Teachout ends his article by noting that “it is because of the inexorable perishability” of artistic productions that fresh approaches to works of Balanchine, Shakespeare, Puccini…allow works to be reimagined in ways “that make visual and emotional sense to successive generations”.   Would we want to be locked in to only ever hearing slavish reproductions of the first performances of Hamlet or Beethoven’s Ninth Symphony?

Are worship services the same as theatrical productions?  On some levels I would have to say yes.  We re-enact Jesus’ final meal with his disciples every Sunday.  Music, costumes and scenery are carefully chosen with some sense of their value to the production.  I don’t apologize for wanting things to sound and look good on a Sunday morning.  It’s all part of wanting to communicate the seriousness with which we hold our faith.  But I have to agree with the premise that because this is a perishable event it becomes happily necessary to continually seek new ways to create that experience of worship.

With any luck, the most permanent parts of a life are the most intangible – friendship, kindness, faith, love.   Allowing some room for impermanence, however, makes us more flexible and creative, and able to speak, we can hope, in ways that successive generations can hear.

This entry was posted in Sonya Subbayya Sutton and tagged , , , , . Bookmark the permalink.
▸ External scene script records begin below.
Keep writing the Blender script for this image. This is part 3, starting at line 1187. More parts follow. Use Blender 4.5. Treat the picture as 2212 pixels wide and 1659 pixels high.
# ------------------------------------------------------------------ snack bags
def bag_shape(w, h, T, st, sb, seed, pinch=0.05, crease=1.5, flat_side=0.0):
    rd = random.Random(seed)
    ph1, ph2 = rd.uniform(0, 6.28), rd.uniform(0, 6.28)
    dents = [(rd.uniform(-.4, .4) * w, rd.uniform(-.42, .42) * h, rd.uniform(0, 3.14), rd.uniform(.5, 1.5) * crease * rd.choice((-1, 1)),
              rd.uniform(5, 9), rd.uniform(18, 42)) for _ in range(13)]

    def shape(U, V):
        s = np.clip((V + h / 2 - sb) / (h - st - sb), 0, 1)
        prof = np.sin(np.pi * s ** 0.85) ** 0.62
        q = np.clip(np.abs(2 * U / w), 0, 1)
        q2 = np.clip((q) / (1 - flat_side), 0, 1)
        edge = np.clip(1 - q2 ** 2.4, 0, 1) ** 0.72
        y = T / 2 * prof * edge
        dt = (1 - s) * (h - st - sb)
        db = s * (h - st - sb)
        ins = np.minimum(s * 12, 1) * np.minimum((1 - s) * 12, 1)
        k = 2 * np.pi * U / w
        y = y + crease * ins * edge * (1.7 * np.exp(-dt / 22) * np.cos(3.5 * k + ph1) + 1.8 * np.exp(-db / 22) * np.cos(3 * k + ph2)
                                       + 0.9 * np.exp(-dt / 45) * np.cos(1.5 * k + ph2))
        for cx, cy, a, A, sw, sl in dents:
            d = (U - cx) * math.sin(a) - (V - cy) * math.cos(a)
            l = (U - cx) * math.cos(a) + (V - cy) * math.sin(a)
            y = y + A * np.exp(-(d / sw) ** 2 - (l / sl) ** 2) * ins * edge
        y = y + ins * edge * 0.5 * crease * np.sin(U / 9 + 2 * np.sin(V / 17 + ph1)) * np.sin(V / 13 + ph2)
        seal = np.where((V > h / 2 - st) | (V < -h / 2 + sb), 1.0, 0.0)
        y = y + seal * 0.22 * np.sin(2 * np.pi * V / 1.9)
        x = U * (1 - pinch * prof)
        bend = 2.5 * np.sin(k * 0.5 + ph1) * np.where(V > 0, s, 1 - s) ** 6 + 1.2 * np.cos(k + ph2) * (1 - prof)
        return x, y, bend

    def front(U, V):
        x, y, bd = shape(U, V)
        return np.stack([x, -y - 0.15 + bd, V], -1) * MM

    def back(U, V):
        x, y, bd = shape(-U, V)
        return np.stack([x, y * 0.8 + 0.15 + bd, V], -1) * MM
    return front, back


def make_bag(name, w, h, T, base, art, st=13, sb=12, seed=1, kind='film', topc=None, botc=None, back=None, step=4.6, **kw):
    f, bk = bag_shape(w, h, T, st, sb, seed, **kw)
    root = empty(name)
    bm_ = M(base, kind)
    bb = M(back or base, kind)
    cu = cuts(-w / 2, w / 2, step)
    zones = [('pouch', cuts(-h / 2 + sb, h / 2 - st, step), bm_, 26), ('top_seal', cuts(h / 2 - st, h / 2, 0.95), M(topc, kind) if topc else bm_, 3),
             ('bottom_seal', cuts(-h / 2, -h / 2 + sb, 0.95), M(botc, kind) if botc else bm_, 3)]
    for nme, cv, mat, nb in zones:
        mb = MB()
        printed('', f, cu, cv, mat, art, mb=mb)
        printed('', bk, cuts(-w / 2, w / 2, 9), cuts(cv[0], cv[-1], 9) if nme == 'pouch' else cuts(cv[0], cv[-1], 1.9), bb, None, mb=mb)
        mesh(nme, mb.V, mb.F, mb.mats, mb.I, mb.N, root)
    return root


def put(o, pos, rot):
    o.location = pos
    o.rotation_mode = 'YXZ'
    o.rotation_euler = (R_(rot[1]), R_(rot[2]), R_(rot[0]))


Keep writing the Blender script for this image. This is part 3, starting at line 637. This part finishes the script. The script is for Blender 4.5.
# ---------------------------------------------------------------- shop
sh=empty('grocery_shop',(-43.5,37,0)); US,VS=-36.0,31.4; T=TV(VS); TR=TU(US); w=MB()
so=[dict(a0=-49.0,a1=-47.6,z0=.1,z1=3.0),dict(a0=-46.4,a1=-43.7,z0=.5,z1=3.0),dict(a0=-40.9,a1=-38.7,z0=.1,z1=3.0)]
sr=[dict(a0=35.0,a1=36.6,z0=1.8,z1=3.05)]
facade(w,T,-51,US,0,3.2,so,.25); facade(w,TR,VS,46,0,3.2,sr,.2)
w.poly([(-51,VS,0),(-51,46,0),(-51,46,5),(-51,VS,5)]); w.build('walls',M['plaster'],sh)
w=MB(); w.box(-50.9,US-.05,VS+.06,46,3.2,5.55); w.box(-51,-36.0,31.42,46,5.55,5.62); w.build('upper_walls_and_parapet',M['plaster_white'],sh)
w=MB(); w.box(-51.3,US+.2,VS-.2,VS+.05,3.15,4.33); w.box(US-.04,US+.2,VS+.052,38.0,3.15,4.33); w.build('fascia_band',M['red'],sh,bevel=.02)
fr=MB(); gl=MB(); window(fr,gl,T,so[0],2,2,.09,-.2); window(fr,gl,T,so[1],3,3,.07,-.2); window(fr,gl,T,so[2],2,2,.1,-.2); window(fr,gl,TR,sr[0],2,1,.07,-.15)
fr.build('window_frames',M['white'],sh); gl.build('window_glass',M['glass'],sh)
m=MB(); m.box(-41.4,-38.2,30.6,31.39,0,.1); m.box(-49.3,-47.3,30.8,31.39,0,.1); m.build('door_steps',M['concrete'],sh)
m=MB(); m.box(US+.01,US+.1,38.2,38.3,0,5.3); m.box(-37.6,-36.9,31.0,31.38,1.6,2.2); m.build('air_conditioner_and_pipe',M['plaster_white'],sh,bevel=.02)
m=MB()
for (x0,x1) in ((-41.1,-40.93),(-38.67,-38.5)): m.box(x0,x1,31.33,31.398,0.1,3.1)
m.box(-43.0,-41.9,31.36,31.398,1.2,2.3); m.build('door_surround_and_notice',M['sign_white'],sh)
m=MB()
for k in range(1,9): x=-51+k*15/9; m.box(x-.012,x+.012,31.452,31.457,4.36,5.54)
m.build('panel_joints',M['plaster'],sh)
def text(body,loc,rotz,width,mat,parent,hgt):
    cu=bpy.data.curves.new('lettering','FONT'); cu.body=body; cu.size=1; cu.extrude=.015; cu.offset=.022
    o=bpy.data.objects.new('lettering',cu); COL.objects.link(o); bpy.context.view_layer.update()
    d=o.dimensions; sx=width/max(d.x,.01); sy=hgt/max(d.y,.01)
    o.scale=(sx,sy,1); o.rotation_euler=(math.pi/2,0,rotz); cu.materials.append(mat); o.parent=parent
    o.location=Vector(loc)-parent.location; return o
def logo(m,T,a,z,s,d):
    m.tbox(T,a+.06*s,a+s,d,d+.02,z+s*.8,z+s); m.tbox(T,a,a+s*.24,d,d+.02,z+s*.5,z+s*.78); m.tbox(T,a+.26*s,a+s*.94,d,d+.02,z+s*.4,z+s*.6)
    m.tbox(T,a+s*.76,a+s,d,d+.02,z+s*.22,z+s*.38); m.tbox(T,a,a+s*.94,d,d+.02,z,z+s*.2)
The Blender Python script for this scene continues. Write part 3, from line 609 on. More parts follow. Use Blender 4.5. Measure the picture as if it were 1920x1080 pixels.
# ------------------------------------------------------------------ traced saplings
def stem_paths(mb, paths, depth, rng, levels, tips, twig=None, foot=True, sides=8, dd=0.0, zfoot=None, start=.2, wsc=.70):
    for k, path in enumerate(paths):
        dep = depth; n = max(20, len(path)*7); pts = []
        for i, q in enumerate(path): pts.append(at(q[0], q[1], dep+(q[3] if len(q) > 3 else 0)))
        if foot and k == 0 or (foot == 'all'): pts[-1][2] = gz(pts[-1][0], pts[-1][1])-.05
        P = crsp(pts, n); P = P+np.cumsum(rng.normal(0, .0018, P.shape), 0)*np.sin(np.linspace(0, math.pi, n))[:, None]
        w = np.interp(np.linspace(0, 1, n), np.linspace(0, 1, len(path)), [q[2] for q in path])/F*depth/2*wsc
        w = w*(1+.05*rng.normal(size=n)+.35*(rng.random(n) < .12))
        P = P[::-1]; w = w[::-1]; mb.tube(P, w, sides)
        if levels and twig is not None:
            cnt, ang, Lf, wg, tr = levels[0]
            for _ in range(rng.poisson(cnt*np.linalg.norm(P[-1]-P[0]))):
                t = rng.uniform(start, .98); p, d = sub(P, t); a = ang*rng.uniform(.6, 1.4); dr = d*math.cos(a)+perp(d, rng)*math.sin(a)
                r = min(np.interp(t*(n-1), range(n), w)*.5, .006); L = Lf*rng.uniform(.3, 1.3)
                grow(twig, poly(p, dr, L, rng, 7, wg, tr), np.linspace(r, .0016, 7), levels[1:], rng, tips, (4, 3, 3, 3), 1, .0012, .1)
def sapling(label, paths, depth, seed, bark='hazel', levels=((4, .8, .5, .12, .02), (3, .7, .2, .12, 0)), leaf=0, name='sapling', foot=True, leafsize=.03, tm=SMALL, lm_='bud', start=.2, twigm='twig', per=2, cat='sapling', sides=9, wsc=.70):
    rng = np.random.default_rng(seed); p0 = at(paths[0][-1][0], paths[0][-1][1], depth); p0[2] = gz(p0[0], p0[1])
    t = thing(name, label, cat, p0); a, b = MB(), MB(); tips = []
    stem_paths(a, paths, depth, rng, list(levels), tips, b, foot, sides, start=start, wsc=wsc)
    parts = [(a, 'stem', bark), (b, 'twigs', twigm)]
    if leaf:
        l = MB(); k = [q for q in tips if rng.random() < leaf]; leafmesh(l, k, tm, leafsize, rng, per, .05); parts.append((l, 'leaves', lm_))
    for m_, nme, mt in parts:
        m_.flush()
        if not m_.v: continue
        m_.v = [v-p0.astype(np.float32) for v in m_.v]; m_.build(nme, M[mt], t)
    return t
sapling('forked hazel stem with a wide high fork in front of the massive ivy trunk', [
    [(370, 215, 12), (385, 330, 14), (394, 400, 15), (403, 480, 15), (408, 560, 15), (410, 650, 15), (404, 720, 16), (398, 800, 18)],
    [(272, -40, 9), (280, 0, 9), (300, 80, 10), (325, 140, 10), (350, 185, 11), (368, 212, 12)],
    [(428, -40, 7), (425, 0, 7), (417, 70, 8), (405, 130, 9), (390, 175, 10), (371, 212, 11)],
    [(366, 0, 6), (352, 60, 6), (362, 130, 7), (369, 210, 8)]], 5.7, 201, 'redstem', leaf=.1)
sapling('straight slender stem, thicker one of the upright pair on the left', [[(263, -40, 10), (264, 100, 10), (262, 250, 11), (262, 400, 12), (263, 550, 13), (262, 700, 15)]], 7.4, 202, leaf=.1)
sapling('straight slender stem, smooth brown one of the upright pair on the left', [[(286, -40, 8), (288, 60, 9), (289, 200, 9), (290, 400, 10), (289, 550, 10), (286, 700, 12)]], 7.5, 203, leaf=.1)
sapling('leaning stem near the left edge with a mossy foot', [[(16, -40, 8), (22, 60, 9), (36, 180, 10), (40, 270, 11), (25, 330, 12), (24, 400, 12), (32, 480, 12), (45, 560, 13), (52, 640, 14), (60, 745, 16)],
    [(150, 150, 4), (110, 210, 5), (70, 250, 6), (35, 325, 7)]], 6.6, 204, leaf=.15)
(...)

4 Responses to Impermanence

  1. Jim Connell says:

    Thanks, Sonya. You have expressed in words something I have always intuited.
    Jim Connell

  2. janice Molchon says:

    Sonya,
    Your cups are always interesting but this one is particularly good. Julia Child once responded to the criticism that it took so long to prepare a meal that was totally impermanent by saying “so is ballet.” One of the reasons that I love Saint Alban’s is because of the beauty of the liturgy and music and the obvious care and thought that goes into the planning of the service. Janice

  3. Carlyle Gill says:

    You are brilliant! Your post reminds me of what I am learning about Buddhism and how suffering can arise when we cannot acknowledge the truth of impermanence. Helps us all take ourselves less seriously. Thanks! Love, C.

  4. Christian says:

    None of us who hear a really great performance by the choir — or hear you play Widor’s final Toccata — leave the church untouched or unaffected. You and your cohorts in the chancel provide some of life’s great gifts.